Without private property rights there could be no speculation for personal profit and no meaningful conservation. As discussed last month, animal species that are not privately owned are the ones at risk of extinction. Without private property no one has an incentive to conserve a resource, since no one can benefit from doing so. But if I own a resource and believe its value is going to be greater in the future (after considering the cost of holding it—including the opportunity cost of forgoing interest), I will conserve it for future use or sale. Similarly, even if I don’t own a resource, but I believe its value is going to increase, I will buy it at today’s price in order to conserve (hoard) it and then sell it at the expected higher price later.

But why should we depend on private property and greed to conserve valuable resources? Why not have the government determine how much of a resource should be conserved and then limit its current use accordingly? Relying on government to enforce conservation would be foolish even if the right amount of conservation were known. If government has enough power to allocate a resource over time, it has enough power to allocate its use to competing alternatives at each point in time. This much power guarantees waste, as special-interest influence replaces the cooperation of market exchange in determining how and where resources are used.

But even if the public interest, rather than special interests, motivated government decisions (dream on), the authorities could never determine the right amount of conservation as accurately as speculators subject to the discipline of the marketplace. There can be too much as well as too little conservation. Just as we don’t want to use resources today that will be worth a lot more in the future, neither do we want to sacrifice consumption today to conserve resources that will be worth less in the future.

Speculators Do It Better

Even if government authorities were not subject to special-interest influence, they would have less motivation to conserve wisely than speculators do. If bureaucrats make wasteful decisions, their salaries aren’t reduced. Indeed, their failures often result in larger budgets, supposedly so they can do a better job. In sharp contrast, speculators make money only if they conserve wisely—purchasing resources (holding them off the market) when they are less valuable and selling them (making them available) when they are more valuable. If speculators don’t conserve enough they pass up profitable opportunities to buy low and sell high, and if they conserve too much they lose money by buying high and selling low. As opposed to bureaucrats, who can survive despite their mistakes, the speculator who consistently makes mistakes is soon relieved of the money necessary to continue speculating.
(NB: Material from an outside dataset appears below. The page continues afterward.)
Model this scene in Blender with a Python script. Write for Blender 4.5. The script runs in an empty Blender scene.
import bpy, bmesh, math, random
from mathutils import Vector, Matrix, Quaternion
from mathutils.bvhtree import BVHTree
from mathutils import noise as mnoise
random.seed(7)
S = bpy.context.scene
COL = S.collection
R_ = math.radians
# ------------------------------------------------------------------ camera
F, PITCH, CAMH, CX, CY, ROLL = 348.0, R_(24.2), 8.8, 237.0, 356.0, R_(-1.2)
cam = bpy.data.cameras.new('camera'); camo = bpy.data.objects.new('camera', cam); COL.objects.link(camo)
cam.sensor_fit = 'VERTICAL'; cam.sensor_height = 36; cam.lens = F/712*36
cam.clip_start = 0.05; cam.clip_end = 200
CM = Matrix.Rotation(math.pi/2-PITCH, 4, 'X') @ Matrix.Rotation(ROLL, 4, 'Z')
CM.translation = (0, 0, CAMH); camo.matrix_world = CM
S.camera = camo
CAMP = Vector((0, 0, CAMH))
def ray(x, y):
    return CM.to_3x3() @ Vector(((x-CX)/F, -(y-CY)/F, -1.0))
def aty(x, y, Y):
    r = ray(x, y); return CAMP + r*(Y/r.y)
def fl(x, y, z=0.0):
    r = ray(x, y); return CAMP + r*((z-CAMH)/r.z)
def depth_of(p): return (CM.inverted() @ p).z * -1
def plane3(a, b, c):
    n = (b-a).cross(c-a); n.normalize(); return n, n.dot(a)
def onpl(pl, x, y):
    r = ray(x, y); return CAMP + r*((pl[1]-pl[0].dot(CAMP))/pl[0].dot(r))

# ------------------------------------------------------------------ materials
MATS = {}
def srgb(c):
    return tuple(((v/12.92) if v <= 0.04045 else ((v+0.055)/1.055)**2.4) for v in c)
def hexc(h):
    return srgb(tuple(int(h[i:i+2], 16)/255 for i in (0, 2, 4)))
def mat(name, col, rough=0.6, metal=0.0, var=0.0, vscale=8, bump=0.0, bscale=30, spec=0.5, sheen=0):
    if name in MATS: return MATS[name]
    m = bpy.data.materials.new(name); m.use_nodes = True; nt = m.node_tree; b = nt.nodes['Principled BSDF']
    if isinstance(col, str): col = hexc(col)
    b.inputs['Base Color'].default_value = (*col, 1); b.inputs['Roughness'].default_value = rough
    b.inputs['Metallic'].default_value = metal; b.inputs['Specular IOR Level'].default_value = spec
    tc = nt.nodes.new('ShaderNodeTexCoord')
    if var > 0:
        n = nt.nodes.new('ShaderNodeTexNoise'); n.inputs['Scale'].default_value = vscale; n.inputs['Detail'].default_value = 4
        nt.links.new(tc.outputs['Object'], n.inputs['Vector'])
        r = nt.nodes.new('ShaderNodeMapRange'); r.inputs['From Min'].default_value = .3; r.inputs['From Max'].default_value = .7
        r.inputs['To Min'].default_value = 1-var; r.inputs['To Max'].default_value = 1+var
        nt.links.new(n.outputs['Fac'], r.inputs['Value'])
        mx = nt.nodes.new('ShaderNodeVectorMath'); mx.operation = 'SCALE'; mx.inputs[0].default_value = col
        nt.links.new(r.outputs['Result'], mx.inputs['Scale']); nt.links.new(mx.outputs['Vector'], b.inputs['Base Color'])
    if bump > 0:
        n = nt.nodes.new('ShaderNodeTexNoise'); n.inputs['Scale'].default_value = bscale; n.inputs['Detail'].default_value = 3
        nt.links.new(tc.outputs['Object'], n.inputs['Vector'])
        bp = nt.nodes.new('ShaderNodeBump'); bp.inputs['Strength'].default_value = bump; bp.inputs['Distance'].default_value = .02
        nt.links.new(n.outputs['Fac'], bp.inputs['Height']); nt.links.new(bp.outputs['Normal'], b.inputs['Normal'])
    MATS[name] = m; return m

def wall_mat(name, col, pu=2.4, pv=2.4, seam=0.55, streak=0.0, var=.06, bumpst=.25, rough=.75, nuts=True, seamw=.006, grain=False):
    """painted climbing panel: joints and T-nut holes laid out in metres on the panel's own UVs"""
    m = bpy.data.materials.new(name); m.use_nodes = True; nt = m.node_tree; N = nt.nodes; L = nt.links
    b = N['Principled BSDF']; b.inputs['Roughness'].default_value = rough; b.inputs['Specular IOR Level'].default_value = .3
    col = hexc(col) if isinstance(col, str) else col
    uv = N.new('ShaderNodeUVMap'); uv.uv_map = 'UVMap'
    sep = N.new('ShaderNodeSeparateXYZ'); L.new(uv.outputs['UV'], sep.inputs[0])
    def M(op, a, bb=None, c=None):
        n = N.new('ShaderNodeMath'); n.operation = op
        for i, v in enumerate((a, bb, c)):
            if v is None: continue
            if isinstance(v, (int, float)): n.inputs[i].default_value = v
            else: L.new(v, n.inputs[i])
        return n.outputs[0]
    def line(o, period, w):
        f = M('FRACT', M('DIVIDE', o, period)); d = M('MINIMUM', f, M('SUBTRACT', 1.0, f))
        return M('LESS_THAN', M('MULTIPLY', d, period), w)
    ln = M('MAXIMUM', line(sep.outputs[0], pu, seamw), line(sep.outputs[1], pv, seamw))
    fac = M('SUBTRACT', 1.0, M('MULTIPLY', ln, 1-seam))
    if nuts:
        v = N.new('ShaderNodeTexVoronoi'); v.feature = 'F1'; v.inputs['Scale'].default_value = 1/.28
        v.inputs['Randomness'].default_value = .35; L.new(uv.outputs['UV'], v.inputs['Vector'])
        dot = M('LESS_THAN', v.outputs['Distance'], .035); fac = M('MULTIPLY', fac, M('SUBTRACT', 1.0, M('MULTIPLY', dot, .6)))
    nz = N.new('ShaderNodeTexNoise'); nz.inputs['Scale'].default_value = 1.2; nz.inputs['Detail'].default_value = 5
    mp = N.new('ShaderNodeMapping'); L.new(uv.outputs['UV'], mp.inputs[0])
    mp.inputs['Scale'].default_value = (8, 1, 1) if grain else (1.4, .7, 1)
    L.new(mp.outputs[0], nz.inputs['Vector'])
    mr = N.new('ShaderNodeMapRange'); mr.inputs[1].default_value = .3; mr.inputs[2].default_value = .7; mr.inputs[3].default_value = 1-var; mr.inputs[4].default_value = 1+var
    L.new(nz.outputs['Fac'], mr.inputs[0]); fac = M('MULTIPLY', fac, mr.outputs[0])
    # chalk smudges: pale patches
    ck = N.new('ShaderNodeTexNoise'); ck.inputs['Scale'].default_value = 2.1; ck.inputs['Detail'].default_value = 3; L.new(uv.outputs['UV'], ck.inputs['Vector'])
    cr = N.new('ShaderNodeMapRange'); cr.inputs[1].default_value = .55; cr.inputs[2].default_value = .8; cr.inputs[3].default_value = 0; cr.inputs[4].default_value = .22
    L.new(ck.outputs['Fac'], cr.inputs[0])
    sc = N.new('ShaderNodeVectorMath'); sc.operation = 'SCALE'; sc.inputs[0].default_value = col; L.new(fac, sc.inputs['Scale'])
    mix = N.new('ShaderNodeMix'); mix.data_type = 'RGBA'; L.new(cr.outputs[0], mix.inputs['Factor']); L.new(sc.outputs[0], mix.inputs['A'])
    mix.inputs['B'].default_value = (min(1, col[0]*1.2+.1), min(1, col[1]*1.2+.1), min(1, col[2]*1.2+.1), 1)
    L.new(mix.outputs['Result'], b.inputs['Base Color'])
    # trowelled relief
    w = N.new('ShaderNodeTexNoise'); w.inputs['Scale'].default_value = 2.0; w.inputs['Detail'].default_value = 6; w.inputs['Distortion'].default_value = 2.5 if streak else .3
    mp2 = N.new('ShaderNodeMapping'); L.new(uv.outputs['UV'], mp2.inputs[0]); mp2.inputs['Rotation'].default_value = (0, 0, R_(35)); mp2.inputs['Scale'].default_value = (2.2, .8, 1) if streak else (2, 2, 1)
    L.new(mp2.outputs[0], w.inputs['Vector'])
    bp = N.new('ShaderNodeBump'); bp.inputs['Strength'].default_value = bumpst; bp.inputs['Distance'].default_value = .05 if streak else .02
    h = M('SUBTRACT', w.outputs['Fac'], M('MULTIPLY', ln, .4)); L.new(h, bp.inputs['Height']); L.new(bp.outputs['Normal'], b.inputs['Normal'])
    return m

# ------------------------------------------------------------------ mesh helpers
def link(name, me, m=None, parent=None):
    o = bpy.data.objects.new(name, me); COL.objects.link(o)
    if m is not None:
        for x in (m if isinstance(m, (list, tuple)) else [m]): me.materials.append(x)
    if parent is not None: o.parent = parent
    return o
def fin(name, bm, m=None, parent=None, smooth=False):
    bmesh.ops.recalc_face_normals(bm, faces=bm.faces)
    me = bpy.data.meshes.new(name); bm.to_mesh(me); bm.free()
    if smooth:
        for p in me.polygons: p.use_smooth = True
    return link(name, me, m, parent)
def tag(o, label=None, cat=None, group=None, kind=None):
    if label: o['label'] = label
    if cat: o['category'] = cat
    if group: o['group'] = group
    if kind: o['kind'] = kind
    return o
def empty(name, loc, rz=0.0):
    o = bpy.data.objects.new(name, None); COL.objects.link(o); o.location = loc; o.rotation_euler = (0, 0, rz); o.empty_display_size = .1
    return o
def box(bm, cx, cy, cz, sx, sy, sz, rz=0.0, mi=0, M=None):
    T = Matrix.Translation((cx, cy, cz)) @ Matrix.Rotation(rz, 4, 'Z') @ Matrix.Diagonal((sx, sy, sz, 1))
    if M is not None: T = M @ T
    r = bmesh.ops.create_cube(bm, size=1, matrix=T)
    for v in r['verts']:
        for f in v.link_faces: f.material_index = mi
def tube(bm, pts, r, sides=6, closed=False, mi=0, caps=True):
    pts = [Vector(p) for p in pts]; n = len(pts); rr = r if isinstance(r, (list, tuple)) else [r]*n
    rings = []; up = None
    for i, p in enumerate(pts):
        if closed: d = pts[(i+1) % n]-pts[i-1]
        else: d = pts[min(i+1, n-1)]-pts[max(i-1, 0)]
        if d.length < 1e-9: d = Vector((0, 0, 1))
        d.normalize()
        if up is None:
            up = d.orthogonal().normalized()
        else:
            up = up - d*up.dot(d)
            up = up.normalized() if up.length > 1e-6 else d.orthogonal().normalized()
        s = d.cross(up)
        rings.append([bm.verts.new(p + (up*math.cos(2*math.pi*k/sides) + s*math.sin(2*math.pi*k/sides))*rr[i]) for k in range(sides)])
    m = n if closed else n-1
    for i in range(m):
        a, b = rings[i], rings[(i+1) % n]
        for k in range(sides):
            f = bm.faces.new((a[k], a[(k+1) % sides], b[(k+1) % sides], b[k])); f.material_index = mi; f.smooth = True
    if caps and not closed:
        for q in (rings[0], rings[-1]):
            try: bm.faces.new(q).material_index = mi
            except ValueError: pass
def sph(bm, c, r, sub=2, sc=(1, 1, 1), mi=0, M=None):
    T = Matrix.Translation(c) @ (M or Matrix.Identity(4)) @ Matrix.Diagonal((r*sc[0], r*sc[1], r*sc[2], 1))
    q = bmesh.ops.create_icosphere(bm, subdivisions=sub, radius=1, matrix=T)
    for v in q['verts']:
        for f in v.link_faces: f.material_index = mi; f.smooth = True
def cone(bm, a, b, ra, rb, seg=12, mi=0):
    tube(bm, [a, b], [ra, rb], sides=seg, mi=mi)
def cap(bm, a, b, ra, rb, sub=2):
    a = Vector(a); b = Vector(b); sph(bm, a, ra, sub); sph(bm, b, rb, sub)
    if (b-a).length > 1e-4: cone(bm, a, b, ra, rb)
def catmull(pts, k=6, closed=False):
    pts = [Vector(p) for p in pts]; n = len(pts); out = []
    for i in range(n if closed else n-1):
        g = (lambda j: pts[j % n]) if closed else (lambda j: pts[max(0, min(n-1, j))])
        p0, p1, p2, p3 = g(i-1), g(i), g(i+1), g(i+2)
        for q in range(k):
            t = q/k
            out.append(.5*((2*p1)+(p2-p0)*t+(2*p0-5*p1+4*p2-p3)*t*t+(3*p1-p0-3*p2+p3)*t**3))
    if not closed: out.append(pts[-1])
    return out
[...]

Speculators can also act much more quickly than any government agency. For example, at the first indication that next year’s Brazilian coffee crop will be devastated by a frost, speculators will immediately purchase raw coffee beans to store them until next year. Consumers will still see plenty of ground coffee in the stores, but suddenly the prices will be higher. What consumers don’t see is that coffee prices will be lower next year than they otherwise would have been because they are higher today, and that their reduced consumption today will be more than compensated by their greater consumption later. The complaint will be that greedy speculators have unnecessarily driven up prices. Interestingly, the universal complaint against speculators that they cause current prices to be too high is really a complaint that they conserve too much.

Don’t Complain Out Loud

I find it fascinating that people who believe that speculators are responsible for prices being too high complain about it out loud. The last thing you should do if you are convinced that speculators are harming the public by driving up the prices of important resources is to let others know. If you are correct, you can make yourself a fortune by keeping quiet, while providing a valuable public service at the same time. If the public is being harmed by speculative buying, it is because coffee is being taken off the market now when it is worth more than it will be later. If this is so, you would be right to criticize speculators for harmful price increases.

But this is a problem you can help correct. Simply call your broker and sell coffee short. Selling short means borrowing a quantity of coffee (from a speculator) and selling it at the currently high price. When the price falls later, you can buy the quantity borrowed, repay the speculator, and pocket the difference between the two prices. (You will have sold high and bought low.) If you were correct about market conditions, you will have made the coffee available to consumers now and made a profit. Why you should keep your criticism of speculators secret is obvious. If others believe you, they will sell coffee short themselves, which will drive down the current price and increase the future price, thereby reducing your profit opportunities.

Too Important to Leave to the “Experts”

Why don’t we hear fewer people complaining about speculators and see more people selling short? The answer has to be that most people find complaining easier than understanding what they are complaining about. But the objective here is not to criticize. The important point is that anyone who believes he has better information on the future value of resources or commodities than is reflected in market prices can both profit personally and benefit society by acting on that information—if he is right. So when conservation is left to speculators, far more relevant information from far more people with far more at stake is acted on than if conservation is left to government.

Conservation is important, much too important to leave to government “experts.” There is no better way of achieving sensible conservation than through the concern for the future that is motivated by private property, market exchange, and speculators putting their own money on the line.